### EXERCISE INSTRUCTIONS
Collect all lines from the listing that include the string "empty".

### INFORMATION SUPPLIED
====

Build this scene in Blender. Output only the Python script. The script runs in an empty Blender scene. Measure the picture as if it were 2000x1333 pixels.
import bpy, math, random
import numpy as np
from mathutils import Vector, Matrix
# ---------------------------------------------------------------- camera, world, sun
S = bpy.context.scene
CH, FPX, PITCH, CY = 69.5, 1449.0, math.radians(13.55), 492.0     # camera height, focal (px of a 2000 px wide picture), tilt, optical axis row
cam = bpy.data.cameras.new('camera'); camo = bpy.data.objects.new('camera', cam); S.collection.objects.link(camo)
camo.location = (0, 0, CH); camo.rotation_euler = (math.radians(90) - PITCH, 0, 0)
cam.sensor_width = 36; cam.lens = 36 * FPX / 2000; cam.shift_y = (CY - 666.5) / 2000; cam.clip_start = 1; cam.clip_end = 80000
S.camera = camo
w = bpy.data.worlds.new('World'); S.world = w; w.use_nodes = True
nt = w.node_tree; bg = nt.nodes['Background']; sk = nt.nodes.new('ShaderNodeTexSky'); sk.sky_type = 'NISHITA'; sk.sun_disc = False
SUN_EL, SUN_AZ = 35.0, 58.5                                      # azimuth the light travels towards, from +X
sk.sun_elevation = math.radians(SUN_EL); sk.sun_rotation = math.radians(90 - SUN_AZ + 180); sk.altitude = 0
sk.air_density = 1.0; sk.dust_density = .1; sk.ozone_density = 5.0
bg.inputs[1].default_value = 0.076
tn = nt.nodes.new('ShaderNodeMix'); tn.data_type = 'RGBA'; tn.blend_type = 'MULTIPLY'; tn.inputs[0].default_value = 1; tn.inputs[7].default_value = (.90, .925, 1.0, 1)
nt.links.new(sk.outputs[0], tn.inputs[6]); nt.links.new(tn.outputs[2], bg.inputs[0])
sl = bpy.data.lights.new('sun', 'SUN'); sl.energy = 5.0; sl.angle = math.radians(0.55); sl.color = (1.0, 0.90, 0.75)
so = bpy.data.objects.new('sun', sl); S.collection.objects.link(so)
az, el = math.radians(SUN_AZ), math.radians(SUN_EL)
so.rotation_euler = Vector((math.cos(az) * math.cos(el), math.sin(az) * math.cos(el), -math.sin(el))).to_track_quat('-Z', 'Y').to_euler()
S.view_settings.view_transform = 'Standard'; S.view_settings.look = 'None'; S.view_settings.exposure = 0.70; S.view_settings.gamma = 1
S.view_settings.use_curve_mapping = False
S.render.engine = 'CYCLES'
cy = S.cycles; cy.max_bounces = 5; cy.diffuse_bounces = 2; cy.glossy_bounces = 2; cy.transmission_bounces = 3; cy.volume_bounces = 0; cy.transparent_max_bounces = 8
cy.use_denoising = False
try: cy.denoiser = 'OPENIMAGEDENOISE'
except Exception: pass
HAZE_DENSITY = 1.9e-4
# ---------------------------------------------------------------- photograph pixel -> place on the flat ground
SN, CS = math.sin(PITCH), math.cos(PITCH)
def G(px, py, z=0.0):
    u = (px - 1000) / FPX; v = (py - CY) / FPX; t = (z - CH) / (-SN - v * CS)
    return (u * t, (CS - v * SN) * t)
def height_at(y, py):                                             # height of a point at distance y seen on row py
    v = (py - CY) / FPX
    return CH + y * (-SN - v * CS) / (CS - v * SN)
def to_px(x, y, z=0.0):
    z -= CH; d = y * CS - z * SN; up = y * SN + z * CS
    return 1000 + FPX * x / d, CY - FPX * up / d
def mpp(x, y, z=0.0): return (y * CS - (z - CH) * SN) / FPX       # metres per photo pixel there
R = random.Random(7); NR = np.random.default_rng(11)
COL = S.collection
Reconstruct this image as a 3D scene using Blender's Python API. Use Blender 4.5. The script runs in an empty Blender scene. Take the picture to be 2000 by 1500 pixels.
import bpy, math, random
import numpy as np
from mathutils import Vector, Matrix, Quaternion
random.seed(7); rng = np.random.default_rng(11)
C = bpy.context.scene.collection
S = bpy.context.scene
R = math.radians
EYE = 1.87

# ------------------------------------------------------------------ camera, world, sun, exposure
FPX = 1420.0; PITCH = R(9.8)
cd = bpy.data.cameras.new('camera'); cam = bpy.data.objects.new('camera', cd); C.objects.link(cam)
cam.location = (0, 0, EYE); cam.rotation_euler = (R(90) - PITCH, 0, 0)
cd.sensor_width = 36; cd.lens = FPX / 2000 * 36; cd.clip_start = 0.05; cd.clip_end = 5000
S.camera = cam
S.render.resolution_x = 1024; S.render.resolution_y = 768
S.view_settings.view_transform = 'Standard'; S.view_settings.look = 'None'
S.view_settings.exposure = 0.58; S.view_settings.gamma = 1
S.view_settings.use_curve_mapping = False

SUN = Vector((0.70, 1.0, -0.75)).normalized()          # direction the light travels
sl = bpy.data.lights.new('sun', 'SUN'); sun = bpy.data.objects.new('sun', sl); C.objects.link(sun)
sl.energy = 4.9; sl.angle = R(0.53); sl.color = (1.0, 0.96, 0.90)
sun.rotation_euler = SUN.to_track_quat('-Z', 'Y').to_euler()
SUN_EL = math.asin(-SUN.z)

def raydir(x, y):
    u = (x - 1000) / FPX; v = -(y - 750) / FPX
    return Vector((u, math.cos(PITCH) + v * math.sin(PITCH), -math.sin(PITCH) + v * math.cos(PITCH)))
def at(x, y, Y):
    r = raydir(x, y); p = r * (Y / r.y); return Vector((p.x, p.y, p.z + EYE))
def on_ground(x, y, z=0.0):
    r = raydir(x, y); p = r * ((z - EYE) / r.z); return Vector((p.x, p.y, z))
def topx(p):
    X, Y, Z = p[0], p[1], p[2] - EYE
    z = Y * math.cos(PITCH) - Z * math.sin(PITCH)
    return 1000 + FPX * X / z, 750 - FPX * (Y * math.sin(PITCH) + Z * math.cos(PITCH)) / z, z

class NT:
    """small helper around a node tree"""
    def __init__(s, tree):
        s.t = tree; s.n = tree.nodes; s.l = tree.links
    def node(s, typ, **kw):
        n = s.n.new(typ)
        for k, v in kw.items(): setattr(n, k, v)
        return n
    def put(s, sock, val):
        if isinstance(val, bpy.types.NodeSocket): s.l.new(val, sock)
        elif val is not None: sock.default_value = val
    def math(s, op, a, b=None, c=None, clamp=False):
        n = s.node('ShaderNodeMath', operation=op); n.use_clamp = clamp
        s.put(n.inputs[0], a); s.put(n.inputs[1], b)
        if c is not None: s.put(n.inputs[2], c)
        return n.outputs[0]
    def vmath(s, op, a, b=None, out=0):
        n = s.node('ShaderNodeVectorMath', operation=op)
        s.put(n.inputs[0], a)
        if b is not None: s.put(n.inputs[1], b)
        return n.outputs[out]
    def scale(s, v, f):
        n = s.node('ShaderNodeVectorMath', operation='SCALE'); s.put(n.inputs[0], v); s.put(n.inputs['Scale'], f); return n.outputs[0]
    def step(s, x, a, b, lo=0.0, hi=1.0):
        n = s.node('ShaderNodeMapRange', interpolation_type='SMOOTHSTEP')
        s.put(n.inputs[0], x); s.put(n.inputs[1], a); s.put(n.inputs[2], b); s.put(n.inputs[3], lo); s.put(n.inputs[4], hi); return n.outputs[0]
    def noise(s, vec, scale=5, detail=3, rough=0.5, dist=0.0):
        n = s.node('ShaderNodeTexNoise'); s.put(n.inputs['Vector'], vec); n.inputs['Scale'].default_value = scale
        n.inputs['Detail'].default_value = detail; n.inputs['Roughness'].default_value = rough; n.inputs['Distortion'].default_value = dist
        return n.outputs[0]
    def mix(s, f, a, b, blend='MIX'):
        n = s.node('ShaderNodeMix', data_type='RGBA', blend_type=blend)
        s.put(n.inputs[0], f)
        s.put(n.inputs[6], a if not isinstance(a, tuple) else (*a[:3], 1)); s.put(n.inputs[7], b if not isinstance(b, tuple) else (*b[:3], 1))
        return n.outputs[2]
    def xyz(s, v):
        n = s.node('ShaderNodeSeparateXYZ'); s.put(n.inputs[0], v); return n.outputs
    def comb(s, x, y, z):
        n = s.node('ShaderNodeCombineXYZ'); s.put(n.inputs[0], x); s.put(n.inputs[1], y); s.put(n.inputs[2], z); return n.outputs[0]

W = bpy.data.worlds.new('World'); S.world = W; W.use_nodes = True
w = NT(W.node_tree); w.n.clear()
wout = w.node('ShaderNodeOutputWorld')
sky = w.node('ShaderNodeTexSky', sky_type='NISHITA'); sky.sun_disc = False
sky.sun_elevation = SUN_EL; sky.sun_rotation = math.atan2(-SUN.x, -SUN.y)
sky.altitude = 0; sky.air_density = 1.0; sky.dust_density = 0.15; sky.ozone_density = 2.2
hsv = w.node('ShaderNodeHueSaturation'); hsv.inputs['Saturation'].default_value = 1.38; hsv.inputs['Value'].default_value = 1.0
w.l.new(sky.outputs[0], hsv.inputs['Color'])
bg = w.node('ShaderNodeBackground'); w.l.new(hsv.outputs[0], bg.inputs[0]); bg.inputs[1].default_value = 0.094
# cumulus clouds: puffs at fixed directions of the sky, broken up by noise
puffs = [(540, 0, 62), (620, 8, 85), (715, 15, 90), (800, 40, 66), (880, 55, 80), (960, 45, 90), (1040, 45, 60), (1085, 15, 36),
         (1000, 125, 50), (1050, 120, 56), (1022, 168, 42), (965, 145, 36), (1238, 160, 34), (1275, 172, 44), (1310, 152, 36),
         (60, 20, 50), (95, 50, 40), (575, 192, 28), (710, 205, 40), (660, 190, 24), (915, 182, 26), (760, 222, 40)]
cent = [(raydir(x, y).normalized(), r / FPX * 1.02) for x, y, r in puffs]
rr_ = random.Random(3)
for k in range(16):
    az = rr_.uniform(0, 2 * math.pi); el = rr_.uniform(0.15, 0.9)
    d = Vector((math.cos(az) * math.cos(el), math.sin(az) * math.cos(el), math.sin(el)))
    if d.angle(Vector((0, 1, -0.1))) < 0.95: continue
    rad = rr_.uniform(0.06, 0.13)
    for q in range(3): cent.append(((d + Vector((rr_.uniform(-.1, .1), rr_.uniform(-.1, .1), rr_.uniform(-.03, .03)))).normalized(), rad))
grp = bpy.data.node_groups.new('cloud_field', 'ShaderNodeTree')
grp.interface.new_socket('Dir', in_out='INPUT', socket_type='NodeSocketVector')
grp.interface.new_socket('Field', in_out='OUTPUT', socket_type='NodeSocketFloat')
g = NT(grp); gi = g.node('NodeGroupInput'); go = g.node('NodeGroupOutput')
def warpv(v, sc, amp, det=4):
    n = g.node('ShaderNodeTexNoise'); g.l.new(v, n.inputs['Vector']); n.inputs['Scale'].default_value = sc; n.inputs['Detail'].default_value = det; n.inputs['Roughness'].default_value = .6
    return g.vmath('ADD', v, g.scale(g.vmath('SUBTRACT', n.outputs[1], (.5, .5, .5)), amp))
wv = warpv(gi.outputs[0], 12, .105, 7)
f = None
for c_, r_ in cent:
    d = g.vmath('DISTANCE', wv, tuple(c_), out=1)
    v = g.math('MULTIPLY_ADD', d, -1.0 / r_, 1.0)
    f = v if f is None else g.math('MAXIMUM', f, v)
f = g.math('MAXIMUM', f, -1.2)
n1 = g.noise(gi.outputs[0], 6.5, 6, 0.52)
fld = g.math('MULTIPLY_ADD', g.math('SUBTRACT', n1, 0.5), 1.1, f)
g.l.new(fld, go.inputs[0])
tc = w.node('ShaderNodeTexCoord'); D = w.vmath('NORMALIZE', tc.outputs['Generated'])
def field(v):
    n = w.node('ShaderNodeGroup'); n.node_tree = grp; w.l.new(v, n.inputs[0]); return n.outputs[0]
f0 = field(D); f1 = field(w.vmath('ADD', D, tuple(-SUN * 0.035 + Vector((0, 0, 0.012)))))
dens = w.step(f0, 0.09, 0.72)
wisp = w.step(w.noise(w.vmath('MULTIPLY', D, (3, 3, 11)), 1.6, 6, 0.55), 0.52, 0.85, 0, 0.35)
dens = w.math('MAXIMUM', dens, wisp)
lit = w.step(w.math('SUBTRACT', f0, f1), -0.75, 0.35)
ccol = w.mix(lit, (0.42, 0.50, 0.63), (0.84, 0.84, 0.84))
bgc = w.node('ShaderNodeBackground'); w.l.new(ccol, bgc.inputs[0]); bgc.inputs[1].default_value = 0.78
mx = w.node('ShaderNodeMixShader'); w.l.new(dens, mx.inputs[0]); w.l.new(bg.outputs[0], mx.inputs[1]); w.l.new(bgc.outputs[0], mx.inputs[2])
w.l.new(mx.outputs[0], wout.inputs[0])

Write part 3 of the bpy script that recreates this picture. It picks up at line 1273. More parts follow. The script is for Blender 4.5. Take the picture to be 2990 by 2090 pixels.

====

### RESPONSE TO THE TASK
Build this scene in Blender. Output only the Python script. The script runs in an empty Blender scene. Measure the picture as if it were 2000x1333 pixels.
Reconstruct this image as a 3D scene using Blender's Python API. Use Blender 4.5. The script runs in an empty Blender scene. Take the picture to be 2000 by 1500 pixels.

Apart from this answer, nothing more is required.